Desafortunadamente, continuamos en la tibieza. Y, mientras hay un sector que comulga con estos altos ideales, otro parece haber asumido totalmente la postura de la administración como algo bueno. Aquella que nos condenaba por bárbaros a prescindir de por vida de nuestra costumbre ancestral, la de dar muerte a un toro con lanza en un enfrentamiento de igual a igual, y en el que el hombre también se jugaba la vida, mientras el animal tenía la oportunidad de defenderse a campo abierto, haciendo así merecedor del título que le regalaba su propia bravura. En su lugar, este rito –como alguno a calificado en sus escritos– pasó a ser un mero sacrificio ordinario, de matadero. Un acto vil y cobarde, que no puede ser merecedor de alabanza alguna, pues priva al animal de protegerse contra la puntilla del matarife, que le da muerte en una cadena de la que le resulta imposible escapar en modo alguno.

Esto, que algunos continúan denominando como “toro de la Vega”, es lo que, desde estas páginas, no deseamos. Ya que, conscientes de la arbitrariedad que se cometió con el pueblo tordesillano, seguimos reclamando el derecho a celebrar nuestra tradición tal cual fue, y de la forma más legal, pero también del modo más identitario con nuestra cultura, de la que no renegaremos jamás.
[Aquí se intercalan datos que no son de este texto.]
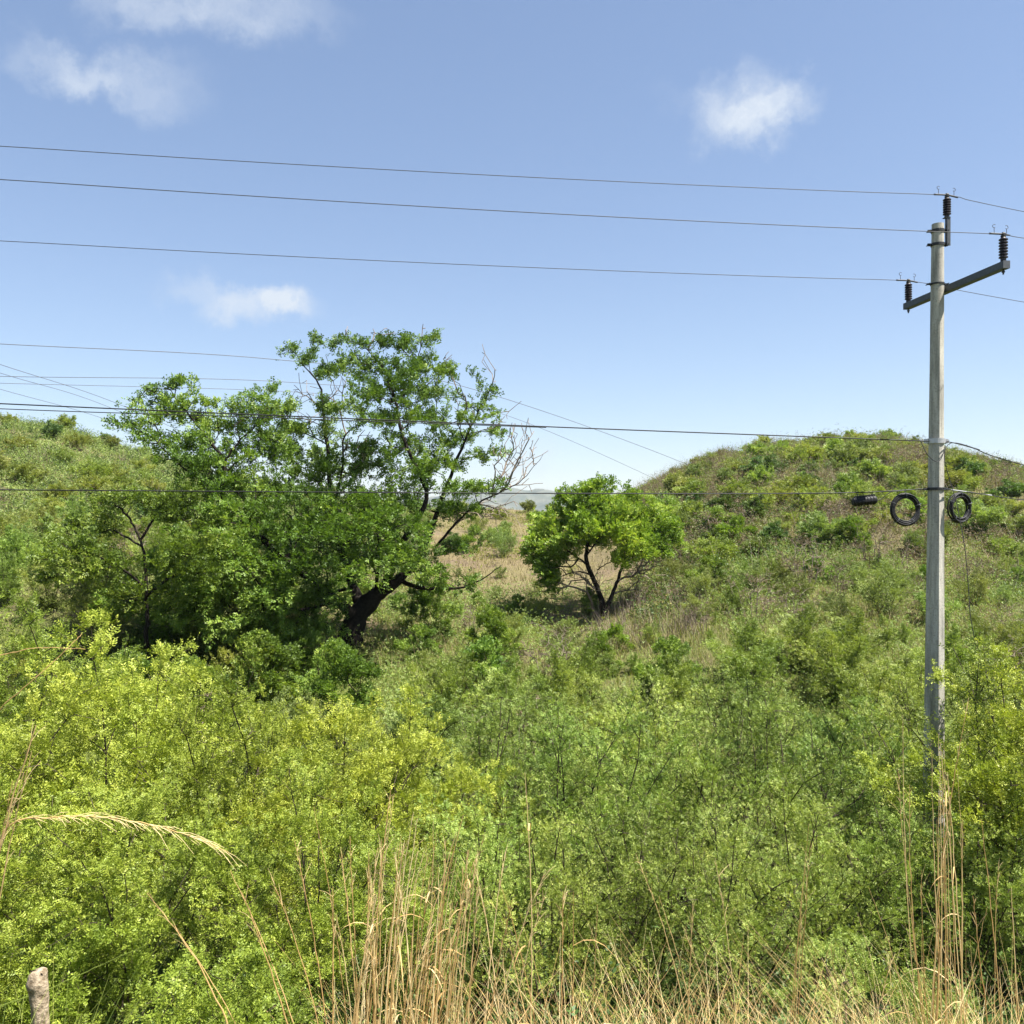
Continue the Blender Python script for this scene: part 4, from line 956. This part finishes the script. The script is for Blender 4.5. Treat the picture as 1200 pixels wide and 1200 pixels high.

Hoy, con el derecho y la libertad que nos asiste tanto por Derecho Natural como por el divino, continuamos reclamando en silencio aquello que nos fue sustraído, desde nuestro punto de vista, con auténtico abuso de poder. Del mismo modo que continuamos en el empeño de sembrar en los corazones y mentes de nuestros descendientes la confianza necesaria para recuperar, algún día más o menos lejano, la dignidad ultrajada por hombres sin ley, en nombre de nuestro “Toro de la Vega”, al que consideraremos siempre símbolo de nuestra Fiesta Nacional y distintivo de una estirpe caballeresca que sembró hitos inolvidables en nuestra gloriosa Historia de España.

Si cada uno somos artífices de nuestra propia ventura, eso es lo que hacemos consintiendo y callando ante quienes, miserablemente y tras causarnos un mal, olvidamos que son nuestro enemigo. Ya que, “Hacer bien a villanos es echar agua al mar” – (Don Quijote de la Mancha).